Problem to work on
Reproduce the material word for word; the images stay out.

Dataset extract
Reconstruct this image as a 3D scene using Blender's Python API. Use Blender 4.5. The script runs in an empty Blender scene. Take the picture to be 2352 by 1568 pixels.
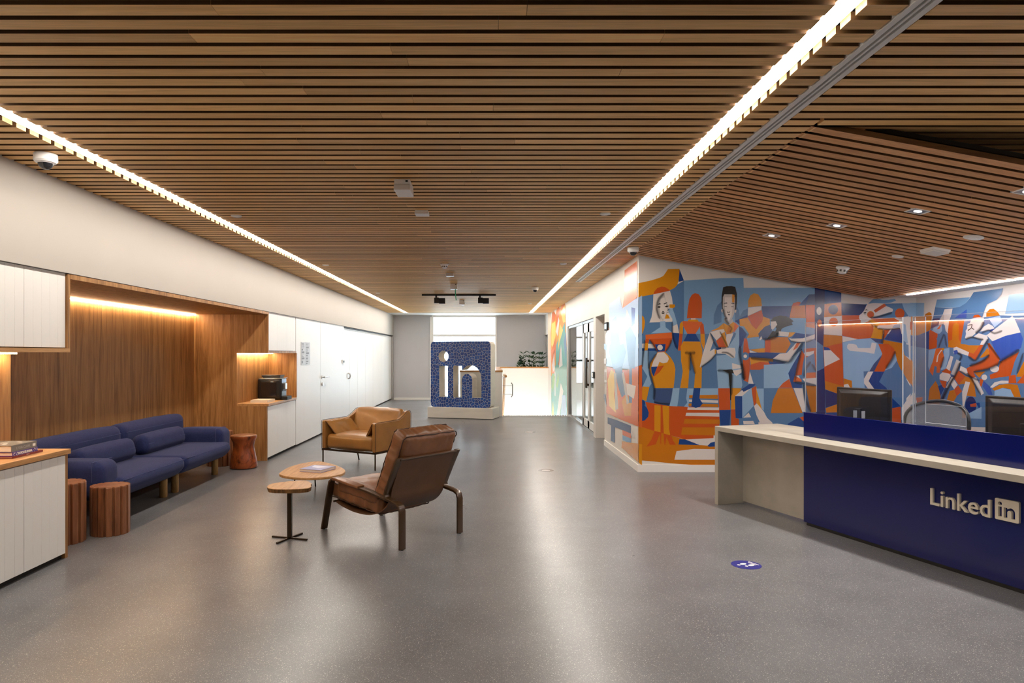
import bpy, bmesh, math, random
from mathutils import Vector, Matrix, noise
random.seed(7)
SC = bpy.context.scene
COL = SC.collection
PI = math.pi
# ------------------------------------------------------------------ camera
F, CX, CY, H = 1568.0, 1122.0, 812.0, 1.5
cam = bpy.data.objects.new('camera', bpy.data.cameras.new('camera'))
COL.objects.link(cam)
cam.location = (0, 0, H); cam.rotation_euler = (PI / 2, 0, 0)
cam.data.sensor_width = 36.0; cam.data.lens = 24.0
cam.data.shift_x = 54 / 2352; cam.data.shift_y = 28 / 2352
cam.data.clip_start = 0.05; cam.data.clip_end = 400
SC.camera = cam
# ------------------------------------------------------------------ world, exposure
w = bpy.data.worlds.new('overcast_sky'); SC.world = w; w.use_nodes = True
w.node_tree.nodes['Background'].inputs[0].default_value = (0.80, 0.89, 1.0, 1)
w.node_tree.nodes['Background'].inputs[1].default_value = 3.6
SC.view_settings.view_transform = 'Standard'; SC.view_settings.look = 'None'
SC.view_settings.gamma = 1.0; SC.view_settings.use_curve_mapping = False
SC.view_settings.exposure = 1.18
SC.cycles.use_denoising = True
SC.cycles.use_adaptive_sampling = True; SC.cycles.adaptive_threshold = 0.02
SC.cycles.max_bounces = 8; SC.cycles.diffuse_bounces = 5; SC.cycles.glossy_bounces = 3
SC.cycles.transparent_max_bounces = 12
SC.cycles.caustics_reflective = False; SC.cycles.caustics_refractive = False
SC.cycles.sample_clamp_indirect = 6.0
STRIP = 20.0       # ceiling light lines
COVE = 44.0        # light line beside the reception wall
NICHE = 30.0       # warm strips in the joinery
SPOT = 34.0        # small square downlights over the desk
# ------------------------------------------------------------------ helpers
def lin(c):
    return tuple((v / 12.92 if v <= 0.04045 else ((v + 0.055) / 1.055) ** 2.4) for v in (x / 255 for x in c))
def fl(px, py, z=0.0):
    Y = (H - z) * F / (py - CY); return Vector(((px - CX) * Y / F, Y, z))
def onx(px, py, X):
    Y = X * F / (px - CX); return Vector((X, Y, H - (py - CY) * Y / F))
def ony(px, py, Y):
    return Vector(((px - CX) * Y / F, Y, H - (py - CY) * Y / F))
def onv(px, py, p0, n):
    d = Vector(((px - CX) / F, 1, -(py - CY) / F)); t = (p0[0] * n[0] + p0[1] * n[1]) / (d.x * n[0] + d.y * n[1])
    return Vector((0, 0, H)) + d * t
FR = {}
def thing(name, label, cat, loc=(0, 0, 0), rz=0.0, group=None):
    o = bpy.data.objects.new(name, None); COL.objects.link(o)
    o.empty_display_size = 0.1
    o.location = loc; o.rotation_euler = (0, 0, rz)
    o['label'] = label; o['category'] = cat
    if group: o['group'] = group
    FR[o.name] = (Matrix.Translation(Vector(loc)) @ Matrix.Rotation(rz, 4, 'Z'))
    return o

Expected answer
Reconstruct this image as a 3D scene using Blender's Python API. Use Blender 4.5. The script runs in an empty Blender scene. Take the picture to be 2352 by 1568 pixels.
import bpy, bmesh, math, random
from mathutils import Vector, Matrix, noise
random.seed(7)
SC = bpy.context.scene
COL = SC.collection
PI = math.pi
# ------------------------------------------------------------------ camera
F, CX, CY, H = 1568.0, 1122.0, 812.0, 1.5
cam = bpy.data.objects.new('camera', bpy.data.cameras.new('camera'))
COL.objects.link(cam)
cam.location = (0, 0, H); cam.rotation_euler = (PI / 2, 0, 0)
cam.data.sensor_width = 36.0; cam.data.lens = 24.0
cam.data.shift_x = 54 / 2352; cam.data.shift_y = 28 / 2352
cam.data.clip_start = 0.05; cam.data.clip_end = 400
SC.camera = cam
# ------------------------------------------------------------------ world, exposure
w = bpy.data.worlds.new('overcast_sky'); SC.world = w; w.use_nodes = True
w.node_tree.nodes['Background'].inputs[0].default_value = (0.80, 0.89, 1.0, 1)
w.node_tree.nodes['Background'].inputs[1].default_value = 3.6
SC.view_settings.view_transform = 'Standard'; SC.view_settings.look = 'None'
SC.view_settings.gamma = 1.0; SC.view_settings.use_curve_mapping = False
SC.view_settings.exposure = 1.18
SC.cycles.use_denoising = True
SC.cycles.use_adaptive_sampling = True; SC.cycles.adaptive_threshold = 0.02
SC.cycles.max_bounces = 8; SC.cycles.diffuse_bounces = 5; SC.cycles.glossy_bounces = 3
SC.cycles.transparent_max_bounces = 12
SC.cycles.caustics_reflective = False; SC.cycles.caustics_refractive = False
SC.cycles.sample_clamp_indirect = 6.0
STRIP = 20.0       # ceiling light lines
COVE = 44.0        # light line beside the reception wall
NICHE = 30.0       # warm strips in the joinery
SPOT = 34.0        # small square downlights over the desk
# ------------------------------------------------------------------ helpers
def lin(c):
    return tuple((v / 12.92 if v <= 0.04045 else ((v + 0.055) / 1.055) ** 2.4) for v in (x / 255 for x in c))
def fl(px, py, z=0.0):
    Y = (H - z) * F / (py - CY); return Vector(((px - CX) * Y / F, Y, z))
def onx(px, py, X):
    Y = X * F / (px - CX); return Vector((X, Y, H - (py - CY) * Y / F))
def ony(px, py, Y):
    return Vector(((px - CX) * Y / F, Y, H - (py - CY) * Y / F))
def onv(px, py, p0, n):
    d = Vector(((px - CX) / F, 1, -(py - CY) / F)); t = (p0[0] * n[0] + p0[1] * n[1]) / (d.x * n[0] + d.y * n[1])
    return Vector((0, 0, H)) + d * t
FR = {}
def thing(name, label, cat, loc=(0, 0, 0), rz=0.0, group=None):
    o = bpy.data.objects.new(name, None); COL.objects.link(o)
    o.empty_display_size = 0.1
    o.location = loc; o.rotation_euler = (0, 0, rz)
    o['label'] = label; o['category'] = cat
    if group: o['group'] = group
    FR[o.name] = (Matrix.Translation(Vector(loc)) @ Matrix.Rotation(rz, 4, 'Z'))
    return o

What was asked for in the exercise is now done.